I expect when I go into work tomorrow, it will be like it never happened. The kids will be outwardly fine. The staff will be outwardly fine. On Thursday, coworkers greeted me with odd sort of exchanges, such as “How’s it going, in spite of everything?” Well, it’s going, going, going, gone. Most of the kids already think our program is a joke due to our lack of real organization. They know we don’t know what it’s really like to live in those streets. I’m typing at my computer right now comparing my reality to theirs, and the comparison just can’t be made. The gap is too vast. I struggle on my adjunct’s pay to get by, but they’re afraid for their lives every goddamn day.
So the glass isn’t bulletproof. There was a shootout last week. Tomorrow it’s back to work as usual. I’ll walk up and down the block like I usually do. So will kids. We’ll all watch and listen for retaliation. We’ll rush them into the building if guns go off, where we’ll huddle in a corridor with no escape route and look out at the not-even-close-to-bulletproof glass and think, I don’t want to die; I don’t want to witness anyone die.

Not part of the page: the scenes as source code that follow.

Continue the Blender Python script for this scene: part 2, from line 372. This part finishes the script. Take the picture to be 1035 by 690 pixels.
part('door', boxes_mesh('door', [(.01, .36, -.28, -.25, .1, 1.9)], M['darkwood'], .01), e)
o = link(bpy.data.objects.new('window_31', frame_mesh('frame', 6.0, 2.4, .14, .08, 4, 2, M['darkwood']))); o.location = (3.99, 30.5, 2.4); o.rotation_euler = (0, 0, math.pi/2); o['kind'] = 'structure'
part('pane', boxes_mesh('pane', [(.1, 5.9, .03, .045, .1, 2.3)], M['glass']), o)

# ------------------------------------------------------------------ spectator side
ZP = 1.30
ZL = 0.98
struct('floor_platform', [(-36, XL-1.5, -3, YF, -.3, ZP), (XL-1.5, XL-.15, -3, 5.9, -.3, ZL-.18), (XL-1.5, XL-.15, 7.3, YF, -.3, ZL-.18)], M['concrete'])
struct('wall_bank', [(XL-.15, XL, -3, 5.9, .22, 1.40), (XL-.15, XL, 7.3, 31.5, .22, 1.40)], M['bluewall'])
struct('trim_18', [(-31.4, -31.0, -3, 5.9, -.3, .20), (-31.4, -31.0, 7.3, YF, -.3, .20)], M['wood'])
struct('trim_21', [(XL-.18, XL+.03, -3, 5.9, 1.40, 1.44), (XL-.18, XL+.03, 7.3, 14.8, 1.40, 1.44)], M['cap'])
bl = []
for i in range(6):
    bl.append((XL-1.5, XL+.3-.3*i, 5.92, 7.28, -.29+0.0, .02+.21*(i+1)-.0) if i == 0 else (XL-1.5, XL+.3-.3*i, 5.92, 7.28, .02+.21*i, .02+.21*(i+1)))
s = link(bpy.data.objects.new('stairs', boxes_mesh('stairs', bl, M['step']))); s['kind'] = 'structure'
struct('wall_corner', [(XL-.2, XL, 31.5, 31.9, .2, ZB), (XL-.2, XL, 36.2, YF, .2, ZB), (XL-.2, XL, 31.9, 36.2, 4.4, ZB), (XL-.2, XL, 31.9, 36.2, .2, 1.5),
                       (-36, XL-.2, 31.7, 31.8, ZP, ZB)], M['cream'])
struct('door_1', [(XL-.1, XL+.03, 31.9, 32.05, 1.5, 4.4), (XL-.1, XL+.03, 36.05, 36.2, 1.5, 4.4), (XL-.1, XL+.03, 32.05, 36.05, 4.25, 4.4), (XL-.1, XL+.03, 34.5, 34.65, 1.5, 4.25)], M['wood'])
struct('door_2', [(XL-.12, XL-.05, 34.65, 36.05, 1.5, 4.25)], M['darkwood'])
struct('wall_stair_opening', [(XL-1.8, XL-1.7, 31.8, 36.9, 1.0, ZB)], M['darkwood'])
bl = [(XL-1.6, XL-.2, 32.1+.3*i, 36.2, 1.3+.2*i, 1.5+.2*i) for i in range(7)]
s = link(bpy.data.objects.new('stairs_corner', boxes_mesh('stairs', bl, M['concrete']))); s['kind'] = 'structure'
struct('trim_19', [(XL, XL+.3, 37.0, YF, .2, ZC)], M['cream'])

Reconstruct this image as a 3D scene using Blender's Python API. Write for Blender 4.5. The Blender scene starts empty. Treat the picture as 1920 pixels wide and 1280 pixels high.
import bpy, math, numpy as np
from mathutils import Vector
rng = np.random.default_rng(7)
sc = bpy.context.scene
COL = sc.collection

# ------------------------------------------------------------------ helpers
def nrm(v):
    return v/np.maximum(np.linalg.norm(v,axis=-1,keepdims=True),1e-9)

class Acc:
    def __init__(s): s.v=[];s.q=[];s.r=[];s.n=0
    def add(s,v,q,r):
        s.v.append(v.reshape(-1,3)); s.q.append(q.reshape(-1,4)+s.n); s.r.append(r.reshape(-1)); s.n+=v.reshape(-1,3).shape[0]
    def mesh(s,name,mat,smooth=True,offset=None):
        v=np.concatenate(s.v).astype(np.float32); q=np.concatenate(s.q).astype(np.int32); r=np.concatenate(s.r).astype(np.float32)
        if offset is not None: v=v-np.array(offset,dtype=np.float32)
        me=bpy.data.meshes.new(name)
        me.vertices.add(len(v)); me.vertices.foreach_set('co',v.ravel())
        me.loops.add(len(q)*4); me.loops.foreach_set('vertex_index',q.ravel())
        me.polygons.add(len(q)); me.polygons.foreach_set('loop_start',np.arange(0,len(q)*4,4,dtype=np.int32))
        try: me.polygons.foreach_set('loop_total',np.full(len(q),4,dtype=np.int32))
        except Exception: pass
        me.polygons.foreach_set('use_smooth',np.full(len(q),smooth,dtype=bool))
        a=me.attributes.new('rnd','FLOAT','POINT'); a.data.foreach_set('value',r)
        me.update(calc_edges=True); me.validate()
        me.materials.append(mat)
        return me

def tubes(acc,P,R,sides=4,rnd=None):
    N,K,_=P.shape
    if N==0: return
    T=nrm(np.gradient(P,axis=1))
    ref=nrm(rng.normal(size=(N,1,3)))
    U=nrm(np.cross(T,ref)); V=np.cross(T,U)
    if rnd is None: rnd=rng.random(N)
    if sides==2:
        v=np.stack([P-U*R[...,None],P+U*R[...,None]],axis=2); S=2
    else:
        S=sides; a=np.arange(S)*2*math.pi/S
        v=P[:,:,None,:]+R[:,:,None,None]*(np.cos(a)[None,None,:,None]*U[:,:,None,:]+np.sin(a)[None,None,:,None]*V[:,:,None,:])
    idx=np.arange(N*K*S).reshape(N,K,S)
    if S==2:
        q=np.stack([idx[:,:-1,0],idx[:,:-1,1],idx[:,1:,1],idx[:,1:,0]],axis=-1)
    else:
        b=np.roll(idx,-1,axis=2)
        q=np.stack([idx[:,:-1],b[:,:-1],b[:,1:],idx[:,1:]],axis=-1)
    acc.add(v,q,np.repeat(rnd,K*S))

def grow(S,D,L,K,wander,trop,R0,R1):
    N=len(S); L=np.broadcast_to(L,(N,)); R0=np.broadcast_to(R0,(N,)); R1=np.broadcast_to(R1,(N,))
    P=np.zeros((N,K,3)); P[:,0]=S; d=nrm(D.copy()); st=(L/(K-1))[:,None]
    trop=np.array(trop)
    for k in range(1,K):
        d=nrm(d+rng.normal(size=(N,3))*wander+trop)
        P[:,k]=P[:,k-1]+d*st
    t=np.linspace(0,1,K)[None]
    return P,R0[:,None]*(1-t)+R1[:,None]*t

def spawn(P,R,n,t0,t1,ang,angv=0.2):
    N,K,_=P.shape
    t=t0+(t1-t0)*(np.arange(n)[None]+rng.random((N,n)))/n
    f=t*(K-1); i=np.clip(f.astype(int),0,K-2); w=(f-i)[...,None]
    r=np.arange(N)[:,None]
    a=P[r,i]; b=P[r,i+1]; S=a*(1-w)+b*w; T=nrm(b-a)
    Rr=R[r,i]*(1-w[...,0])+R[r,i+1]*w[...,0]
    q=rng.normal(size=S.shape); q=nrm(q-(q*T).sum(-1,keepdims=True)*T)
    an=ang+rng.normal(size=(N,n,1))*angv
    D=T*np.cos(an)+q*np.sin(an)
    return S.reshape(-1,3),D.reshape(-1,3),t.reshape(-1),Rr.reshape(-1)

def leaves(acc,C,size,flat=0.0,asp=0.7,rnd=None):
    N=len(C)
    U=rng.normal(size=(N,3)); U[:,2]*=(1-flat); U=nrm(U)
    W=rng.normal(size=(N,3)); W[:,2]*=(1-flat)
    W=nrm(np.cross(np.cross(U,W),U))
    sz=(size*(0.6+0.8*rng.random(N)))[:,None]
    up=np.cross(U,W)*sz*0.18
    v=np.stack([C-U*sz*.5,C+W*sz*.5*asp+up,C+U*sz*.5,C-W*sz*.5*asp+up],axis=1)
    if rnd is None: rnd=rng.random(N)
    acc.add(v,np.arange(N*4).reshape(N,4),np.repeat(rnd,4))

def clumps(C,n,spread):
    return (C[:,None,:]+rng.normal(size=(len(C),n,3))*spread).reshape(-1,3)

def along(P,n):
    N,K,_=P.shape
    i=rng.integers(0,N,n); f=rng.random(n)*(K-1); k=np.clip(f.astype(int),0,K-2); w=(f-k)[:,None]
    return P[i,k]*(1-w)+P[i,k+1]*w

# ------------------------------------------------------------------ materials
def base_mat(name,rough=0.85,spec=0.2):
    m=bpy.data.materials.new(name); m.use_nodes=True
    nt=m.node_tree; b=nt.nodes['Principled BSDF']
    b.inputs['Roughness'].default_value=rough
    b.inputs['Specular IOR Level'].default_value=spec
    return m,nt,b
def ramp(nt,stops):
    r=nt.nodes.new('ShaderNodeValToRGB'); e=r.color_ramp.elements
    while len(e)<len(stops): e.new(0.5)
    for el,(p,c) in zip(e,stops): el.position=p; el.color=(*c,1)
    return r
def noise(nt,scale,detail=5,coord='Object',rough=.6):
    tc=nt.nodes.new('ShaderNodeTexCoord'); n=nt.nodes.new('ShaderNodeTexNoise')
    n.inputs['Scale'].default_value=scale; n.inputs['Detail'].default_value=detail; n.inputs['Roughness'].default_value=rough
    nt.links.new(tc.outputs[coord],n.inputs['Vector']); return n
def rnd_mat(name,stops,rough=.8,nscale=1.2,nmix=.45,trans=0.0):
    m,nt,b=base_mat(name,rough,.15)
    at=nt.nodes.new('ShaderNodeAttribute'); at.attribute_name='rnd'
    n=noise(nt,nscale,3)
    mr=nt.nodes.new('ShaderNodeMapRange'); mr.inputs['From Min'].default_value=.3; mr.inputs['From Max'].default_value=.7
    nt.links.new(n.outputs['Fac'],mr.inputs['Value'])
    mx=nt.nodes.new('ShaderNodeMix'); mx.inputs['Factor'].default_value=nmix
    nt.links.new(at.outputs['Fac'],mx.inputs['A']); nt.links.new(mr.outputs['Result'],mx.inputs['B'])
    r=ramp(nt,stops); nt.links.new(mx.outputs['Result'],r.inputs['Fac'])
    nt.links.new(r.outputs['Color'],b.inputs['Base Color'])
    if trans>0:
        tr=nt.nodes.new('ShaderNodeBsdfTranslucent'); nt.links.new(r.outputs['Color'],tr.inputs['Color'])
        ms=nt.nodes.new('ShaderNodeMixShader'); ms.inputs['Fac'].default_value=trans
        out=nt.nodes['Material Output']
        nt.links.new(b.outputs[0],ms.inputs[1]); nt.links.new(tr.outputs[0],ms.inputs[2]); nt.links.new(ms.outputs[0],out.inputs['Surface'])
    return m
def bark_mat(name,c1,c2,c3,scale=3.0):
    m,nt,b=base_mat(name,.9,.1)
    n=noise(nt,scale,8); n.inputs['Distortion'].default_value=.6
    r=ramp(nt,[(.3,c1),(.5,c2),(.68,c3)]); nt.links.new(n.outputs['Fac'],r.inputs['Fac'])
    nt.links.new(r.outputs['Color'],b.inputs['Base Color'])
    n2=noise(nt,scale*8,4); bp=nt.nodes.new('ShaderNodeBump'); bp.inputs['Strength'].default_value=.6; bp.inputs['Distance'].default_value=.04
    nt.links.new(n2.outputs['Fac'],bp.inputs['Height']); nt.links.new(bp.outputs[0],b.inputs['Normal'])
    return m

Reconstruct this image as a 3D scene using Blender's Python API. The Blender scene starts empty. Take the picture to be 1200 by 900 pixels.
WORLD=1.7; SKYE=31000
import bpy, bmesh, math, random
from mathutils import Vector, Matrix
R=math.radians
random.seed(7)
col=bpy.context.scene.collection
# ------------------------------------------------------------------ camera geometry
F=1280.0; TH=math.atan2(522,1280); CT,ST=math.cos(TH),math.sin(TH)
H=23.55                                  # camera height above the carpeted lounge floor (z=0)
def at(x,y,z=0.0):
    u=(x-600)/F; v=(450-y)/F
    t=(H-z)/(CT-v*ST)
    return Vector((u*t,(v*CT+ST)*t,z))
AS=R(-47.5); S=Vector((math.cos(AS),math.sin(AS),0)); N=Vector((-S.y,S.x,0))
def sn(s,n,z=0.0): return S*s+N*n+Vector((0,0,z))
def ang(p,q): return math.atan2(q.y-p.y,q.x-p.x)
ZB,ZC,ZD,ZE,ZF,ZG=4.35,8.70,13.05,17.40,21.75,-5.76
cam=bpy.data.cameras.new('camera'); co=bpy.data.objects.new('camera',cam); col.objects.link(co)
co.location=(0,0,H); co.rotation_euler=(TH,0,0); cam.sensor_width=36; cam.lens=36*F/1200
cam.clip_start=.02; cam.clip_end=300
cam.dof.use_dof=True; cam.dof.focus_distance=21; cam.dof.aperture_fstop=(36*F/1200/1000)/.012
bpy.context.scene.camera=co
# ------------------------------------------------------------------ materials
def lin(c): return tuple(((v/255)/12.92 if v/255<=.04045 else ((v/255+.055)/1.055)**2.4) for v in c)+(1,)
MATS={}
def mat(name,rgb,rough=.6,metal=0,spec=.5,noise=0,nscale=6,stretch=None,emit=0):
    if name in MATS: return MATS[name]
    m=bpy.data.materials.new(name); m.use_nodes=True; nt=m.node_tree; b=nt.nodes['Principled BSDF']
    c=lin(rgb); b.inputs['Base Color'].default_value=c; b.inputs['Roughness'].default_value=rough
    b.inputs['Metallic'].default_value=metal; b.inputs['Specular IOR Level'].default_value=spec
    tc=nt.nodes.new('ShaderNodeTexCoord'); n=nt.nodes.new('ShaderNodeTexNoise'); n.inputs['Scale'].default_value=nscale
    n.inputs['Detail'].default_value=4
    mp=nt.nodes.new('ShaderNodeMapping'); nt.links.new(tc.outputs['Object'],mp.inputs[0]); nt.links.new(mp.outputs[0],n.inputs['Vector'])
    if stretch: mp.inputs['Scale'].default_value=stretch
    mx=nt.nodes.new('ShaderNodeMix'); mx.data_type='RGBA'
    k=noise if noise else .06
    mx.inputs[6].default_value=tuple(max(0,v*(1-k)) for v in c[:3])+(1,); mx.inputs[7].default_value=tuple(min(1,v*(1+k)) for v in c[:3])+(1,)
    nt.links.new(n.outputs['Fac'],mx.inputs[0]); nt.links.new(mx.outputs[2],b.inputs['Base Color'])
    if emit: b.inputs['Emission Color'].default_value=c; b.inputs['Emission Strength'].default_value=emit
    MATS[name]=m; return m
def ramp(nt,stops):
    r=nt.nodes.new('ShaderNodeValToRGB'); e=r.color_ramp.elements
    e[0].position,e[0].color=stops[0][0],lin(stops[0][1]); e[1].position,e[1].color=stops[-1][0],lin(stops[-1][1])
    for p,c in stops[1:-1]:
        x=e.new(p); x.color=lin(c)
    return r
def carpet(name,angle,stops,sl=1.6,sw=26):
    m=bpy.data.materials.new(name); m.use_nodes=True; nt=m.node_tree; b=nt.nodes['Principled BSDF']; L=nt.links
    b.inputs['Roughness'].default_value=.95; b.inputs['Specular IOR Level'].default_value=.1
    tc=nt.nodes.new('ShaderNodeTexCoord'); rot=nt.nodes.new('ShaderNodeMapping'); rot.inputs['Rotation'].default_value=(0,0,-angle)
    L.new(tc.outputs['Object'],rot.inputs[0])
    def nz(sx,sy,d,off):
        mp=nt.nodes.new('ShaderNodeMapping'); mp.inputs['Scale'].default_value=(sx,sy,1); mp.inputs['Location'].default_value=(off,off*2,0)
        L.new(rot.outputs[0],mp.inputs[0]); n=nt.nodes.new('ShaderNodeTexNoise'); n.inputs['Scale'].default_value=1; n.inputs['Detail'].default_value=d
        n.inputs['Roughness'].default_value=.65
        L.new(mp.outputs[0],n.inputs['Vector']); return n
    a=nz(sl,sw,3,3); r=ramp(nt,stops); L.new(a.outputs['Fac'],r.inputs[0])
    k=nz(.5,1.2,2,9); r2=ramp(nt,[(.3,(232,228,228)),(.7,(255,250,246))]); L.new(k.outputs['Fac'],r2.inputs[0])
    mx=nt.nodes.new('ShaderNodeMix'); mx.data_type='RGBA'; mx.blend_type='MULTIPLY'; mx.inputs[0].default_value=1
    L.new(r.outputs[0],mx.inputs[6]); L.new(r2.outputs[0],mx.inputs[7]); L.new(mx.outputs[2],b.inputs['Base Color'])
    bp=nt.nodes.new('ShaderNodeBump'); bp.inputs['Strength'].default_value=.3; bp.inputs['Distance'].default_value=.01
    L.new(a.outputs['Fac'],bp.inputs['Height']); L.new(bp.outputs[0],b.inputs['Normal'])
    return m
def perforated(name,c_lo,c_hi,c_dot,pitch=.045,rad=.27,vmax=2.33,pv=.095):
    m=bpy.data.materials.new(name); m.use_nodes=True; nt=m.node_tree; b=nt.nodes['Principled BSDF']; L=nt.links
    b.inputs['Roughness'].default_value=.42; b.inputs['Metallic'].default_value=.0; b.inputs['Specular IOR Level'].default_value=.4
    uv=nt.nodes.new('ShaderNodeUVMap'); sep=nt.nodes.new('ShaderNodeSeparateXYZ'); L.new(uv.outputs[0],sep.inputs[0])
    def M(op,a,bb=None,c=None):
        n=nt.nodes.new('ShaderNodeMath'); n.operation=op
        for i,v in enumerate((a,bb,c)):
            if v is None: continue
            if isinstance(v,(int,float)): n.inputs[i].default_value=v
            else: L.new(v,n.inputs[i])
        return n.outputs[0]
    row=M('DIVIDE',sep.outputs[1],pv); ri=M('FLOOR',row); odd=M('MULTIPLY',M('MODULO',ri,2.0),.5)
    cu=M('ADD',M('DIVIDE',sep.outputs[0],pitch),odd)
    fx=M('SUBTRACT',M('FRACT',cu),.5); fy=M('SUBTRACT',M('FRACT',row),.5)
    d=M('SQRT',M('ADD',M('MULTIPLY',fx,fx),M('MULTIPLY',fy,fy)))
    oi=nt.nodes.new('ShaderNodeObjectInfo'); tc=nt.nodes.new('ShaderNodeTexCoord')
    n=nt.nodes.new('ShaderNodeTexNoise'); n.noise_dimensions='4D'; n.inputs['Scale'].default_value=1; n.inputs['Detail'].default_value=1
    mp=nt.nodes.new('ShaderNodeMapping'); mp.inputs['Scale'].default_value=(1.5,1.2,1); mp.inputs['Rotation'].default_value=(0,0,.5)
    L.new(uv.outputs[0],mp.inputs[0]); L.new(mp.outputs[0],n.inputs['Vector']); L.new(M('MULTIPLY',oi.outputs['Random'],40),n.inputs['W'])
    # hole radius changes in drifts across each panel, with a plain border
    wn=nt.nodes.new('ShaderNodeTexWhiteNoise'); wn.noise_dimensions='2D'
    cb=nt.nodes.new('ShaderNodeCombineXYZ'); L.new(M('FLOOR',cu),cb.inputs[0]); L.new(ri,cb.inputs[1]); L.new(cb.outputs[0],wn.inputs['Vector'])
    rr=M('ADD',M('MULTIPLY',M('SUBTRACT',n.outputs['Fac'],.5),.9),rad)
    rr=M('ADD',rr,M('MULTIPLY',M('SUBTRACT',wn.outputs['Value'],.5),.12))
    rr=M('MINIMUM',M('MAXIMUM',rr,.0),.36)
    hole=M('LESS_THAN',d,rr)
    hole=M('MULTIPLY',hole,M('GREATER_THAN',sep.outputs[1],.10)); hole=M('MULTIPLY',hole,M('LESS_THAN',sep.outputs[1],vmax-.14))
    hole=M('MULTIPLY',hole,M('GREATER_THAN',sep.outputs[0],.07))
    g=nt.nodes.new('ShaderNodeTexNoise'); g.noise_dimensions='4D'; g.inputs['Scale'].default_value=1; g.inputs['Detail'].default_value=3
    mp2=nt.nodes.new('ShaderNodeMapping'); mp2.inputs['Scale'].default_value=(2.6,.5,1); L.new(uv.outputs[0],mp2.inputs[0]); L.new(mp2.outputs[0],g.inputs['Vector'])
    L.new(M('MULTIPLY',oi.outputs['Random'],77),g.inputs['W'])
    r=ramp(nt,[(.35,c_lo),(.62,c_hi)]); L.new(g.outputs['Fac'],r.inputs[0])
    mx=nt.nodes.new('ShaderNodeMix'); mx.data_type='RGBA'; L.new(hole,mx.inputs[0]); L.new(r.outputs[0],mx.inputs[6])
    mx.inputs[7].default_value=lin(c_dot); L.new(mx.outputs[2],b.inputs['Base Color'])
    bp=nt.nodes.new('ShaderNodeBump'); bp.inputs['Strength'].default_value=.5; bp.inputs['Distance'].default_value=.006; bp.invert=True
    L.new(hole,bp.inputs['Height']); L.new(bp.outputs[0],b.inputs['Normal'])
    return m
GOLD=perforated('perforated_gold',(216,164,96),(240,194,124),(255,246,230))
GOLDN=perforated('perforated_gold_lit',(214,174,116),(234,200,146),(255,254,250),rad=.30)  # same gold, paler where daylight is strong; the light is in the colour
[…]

Where can we go from here? All I can think to do is ask if they have a grant writer. The government allocates a certain amount of grant money for nonprofit organizations. I’ll even do it for free. Bullet-resistant glass wouldn’t just a relief to staff and students, I think, but symbolic as well: of the fact that people outside their community are willing to make an investment in them, believe they are worth protecting, and that the buildings where they receive their education can be made safe, indicating that their education is worth it, too.